Dakar 66: Chronicles of a Pan-African Festival

Musée du quai Branly, Paris, France
16 Feb 2016 - 15 May 2016

Dakar 66: Chronicles of a Pan-African Festival

In April 1966, the ‘First World Festival of Black Arts’ (FESMAN) opened in Dakar. The biggest names of the cultural scenes of Africa and of the Diaspora met there.

Duke Ellington, Josephine Baker, the National Ballet of Chad, Aimé Césaire, Wole Soyinka and Michel Leiris: all the leading names of the African and international cultural scene convened in Dakar. The programme included theatre plays, dance, film screenings, exhibitions all launched by a major conference. The event, celebrating its 50th anniversary, was to become one of the key moments in the staging of ‘Négritude’, a literary and political movement developed by President Léopold Sédar Senghor.  What emerges is a reflection on the cultural and political issues invested in an event that marked the outlook of Pan-Africanism at the time of the Cold War.

50 years on, the Musée du quay Branly in collaboration with PANAFEST Archive, is hosting an installation dedicated to this unprecedented event in the cultural history of the African continent.
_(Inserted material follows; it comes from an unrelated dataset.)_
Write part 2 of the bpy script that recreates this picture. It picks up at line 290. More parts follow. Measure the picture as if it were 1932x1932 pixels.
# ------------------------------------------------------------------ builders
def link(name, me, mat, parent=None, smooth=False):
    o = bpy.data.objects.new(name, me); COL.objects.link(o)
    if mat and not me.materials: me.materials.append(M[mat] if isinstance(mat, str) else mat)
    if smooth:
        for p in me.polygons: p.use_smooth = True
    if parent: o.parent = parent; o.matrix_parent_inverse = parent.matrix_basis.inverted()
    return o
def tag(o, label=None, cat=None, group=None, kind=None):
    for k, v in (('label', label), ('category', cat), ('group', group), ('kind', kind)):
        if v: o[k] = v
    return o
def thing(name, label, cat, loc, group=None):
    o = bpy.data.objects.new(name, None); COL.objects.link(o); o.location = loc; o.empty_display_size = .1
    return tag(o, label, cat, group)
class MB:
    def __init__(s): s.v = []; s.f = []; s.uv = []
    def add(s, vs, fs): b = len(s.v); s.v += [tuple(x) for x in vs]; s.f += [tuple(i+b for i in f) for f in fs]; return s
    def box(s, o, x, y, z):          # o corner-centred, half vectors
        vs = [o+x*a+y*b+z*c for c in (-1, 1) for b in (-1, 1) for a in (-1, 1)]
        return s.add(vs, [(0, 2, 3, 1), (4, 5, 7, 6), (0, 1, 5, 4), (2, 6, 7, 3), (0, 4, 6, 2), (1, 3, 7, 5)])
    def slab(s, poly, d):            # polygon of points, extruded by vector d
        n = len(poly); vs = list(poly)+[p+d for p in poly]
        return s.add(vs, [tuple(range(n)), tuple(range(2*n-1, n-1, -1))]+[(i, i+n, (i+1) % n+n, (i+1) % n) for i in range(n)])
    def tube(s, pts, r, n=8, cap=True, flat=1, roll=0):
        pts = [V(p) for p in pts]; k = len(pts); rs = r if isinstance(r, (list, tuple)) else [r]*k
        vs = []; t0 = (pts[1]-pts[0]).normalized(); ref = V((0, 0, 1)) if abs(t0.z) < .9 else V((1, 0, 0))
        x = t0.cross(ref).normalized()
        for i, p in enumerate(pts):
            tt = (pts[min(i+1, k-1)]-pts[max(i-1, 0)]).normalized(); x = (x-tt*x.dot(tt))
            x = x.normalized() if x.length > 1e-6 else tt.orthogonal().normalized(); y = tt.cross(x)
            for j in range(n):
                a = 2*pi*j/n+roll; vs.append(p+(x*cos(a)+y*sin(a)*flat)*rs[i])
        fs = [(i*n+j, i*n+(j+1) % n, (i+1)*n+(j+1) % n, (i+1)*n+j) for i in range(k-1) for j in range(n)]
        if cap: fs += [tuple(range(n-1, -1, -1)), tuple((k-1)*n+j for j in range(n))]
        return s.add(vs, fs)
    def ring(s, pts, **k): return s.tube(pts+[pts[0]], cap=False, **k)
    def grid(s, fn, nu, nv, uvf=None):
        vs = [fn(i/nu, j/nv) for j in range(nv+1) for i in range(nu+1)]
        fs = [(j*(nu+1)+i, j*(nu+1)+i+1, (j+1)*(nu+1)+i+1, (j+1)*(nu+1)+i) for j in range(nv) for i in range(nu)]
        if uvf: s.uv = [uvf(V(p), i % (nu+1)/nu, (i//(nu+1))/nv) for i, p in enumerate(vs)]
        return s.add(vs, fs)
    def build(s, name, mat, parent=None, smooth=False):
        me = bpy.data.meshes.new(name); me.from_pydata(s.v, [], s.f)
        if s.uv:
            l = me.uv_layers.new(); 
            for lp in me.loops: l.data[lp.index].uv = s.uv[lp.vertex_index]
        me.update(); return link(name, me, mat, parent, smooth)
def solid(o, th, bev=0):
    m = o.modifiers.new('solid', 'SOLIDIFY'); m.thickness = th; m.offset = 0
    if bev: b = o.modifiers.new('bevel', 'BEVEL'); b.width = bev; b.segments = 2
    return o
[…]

Rather than having a documentary approach, the exhibition focuses on the visual representations and evidence produced to capture or exploit this event.

Curated by Sarah Frioux-Salgas, Dominique Malaquais and Cédric Vincent

The PANAFEST Archive project is led by a multidisciplinary team of CNRS and EHESS researchers, supported by the Fondation de France and the University of Paris 1. For the past three years, the team’s research has focused on four festivals which played a pivotal role in the development of foundational cultural and political movements in Africa from the 1950s to the present day: the First Worls Festival of Negro Arts (Dakar 1966), the First Pan-African cultural festival (Algiers 1969), Zaire 74 (Kinshasa 1974) and FESTAC (Second world festival of Negro arts, Lagos 1977). The PANAFEST Archive project is building a historiography of these four festivals and examining the type of archives produced by these events.

Cédric Vincent is an anthropologist and art historian, a researcher at the Anthropology of Writing Laboratory (EHESS). He is the co-directors of PANAFEST Archive programme.

Dominique Malaquais, doctor of philosophy at Columbia University, is an art historian and a political scientist. A researcher with the CNRS’ Institut de mondes africains, she taught in the USA for fifteen years.

Sarah Frioux-Salgas studied African History at the University of Paris 1. Since 2003, she is in charge of the collection documentation and archives in the musee du quai Branly’s media library.